The Brooklyn Friends Middle School's Spring Play this year was the Canterbury Tales! It was a big surprise; they didn't really edit a whole lot for the audience, so we got to see a whole lot of Chaucer, but with interesting anachronism. There seemed to be a lot more focus on Canterbury than there is in the actual text, and the language was either completely modern or taken out of the old Penguin translation by Neville Coghill. For some reason (lots of girls tried out?), the Prioress told the "Nun's Priest's Tale" (she probably couldn't have told her own tale, given the school's population!). Also featured were the Wife of Bath, the Miller (who ended up having to play Absolon himself), the Reeve (an unconventional choice!), the Franklin and the Pardoner, as well as a running joke about the Cook (played by a tiny girl) not being able to tell a tale. She fainted every time she tried.) It was a funny mix--lots of "grown up" stuff (no farting in the Miller's Tale, but the ass kissing and the poker made an appearance!) stayed in, but some of the more interesting stuff was left out. Which I guess is medievalism! The Middle Ages is constructed as a rollicking old time with funny, bawdy stories (romances and fabliaux, with the exception of the Pardoner), with Aesop like morals. It seemed funny that everyone complained about the Prioress telling a virtuous story when she told the Nun's Priest's Tale, which may have a morak, but also has canoodling chickens. (The chicken costumes were amazing.) There wasn't much sense of "moost sentence and moost solaas," but there was a lot of skipping around. They could have used better music--I thought they should have used some medieval tunes. But three cheers for the 6th and 7th graders and their teachers who put together a fun evening. A valiant effort! And a shout out to Maya Kaul, a most romantic Dorigen in her green guinevere dress, and also played death in the Pardoner's Tale.

Friday, August 27, 2010

A Summer of Medievalism

The Summer of 2010 (about to end for us in the academic world!) was ripe with medievalism. The idea for this blog arose when the Roaming Medievalist saw a man on the subway reading a book about Medieval Combat in Russian. Before anyone thinks the Roaming Medievalist is THAT multi-lingual, it was pretty clear from the somewhat dated black-and-white photographs that this was what the book was about. Was he reading for purely intellectual reasons, or becuase he was planning to engage in medieval combat? On the Subway? Was he planning to join the Russian Society for Creative Anachronism?

Later the RM discovered a relief sculpture of Dante's head on the facade of Tilden House, home of the the National Arts Club in Grammercy Park. (Grammercy Park South, between Irving and Park Avenue South, for those of you who wish to make a Pilgrimage. Dante was at the bottom right; at the top were Shakespeare and Milton, Benjamin Franklin in the middle, and Goethe on the lower line with Dante. Why Dante instead of Chaucer, and why these as the paragons of the arts?
The RM then ran across "The Last Defender of Camelot," an episode of the 1986 Twilight Zone. Richard Kiley played the immortal Lancelot, living in 1980s London. Morgana was a fortune teller. They, and a punk named Tom, went back to Stonhenge, where Merlin and Morgana died in a conflict with each other, while Lancelot and Tom survived. A great deal of dry ice died in the making of this episode, and it made not a lick of sense.

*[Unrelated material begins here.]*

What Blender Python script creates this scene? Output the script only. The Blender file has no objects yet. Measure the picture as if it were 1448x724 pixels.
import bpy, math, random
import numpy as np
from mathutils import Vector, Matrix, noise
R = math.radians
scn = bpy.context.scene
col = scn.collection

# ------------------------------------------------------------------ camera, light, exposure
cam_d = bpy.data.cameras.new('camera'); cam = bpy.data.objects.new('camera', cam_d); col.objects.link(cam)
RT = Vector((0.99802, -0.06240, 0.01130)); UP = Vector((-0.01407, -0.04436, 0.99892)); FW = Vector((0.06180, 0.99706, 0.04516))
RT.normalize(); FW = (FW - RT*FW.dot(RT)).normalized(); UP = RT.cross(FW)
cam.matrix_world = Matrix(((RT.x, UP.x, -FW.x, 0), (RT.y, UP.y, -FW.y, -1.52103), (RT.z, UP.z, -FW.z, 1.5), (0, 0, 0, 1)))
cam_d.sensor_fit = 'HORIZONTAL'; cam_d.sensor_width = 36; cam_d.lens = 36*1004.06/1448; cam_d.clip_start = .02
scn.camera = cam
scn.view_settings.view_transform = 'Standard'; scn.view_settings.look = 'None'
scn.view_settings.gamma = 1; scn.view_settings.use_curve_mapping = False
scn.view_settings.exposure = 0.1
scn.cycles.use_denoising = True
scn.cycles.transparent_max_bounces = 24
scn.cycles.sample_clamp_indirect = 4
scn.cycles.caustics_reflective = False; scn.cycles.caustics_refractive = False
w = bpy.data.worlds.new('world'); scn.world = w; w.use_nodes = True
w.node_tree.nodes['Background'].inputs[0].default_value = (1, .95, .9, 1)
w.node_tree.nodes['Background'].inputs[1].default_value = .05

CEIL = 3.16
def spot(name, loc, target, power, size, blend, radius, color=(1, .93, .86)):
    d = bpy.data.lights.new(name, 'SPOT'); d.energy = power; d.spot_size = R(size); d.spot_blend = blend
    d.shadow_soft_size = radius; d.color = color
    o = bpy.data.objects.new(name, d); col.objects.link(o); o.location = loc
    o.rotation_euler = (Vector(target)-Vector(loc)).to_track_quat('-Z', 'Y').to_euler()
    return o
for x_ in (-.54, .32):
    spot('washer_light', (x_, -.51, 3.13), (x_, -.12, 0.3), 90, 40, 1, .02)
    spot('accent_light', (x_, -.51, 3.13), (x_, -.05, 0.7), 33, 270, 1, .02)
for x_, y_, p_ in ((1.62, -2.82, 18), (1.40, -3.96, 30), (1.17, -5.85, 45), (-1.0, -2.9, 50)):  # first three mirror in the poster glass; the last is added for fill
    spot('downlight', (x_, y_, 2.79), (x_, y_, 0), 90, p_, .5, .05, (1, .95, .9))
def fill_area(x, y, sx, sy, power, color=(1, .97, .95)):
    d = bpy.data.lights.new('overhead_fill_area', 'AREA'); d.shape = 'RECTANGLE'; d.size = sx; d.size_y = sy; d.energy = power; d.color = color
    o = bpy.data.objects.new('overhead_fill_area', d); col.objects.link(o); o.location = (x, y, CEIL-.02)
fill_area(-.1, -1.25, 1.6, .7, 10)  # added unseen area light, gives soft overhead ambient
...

It was so hot this Summer that the RM ended up staying inside a great deal in the airconditioning. This meant watching far too much television, including some food shows. In the 2006 "Food Network Challenge, Birthday Cake Surprise," the competitors made medieval castle cakes for a kids birthday. In the end, the kid picked the white castle with pink turrets and green cartoonish dragon made out of rolled fondant over the chocolate castle replete with a huge spiked mace. On an episode of Cake Boss (TLC), Buddy Valastro made a cake for Medieval Times, replete with stands, a king and queen, and jousting knights on some kind of motored track that allowed them to ride towards each other. Buddy also got to joust with one of the knights at Medieval Times, in his chef's whites. He won, although it may well have been rigged. Then he was knighted by the king--how many bakers were knighted in the Middle Ages?

There are so many other examples, but the RM is now hungry from writing about all those cakes.

Thursday, August 26, 2010

Welcome to This Week in Medievalism

Welcome to "This Week in Medievalism," where the two scholars who constitute the Roaming Medievalist explore the vast and exciting world of Medievalism that is all around us. From carvings on the fronts of buildings, to people engaging in role-playing games in the park, to artworks in museums, and all sorts of other examples, we strive to bring you a wild and wide world of the past living in the present.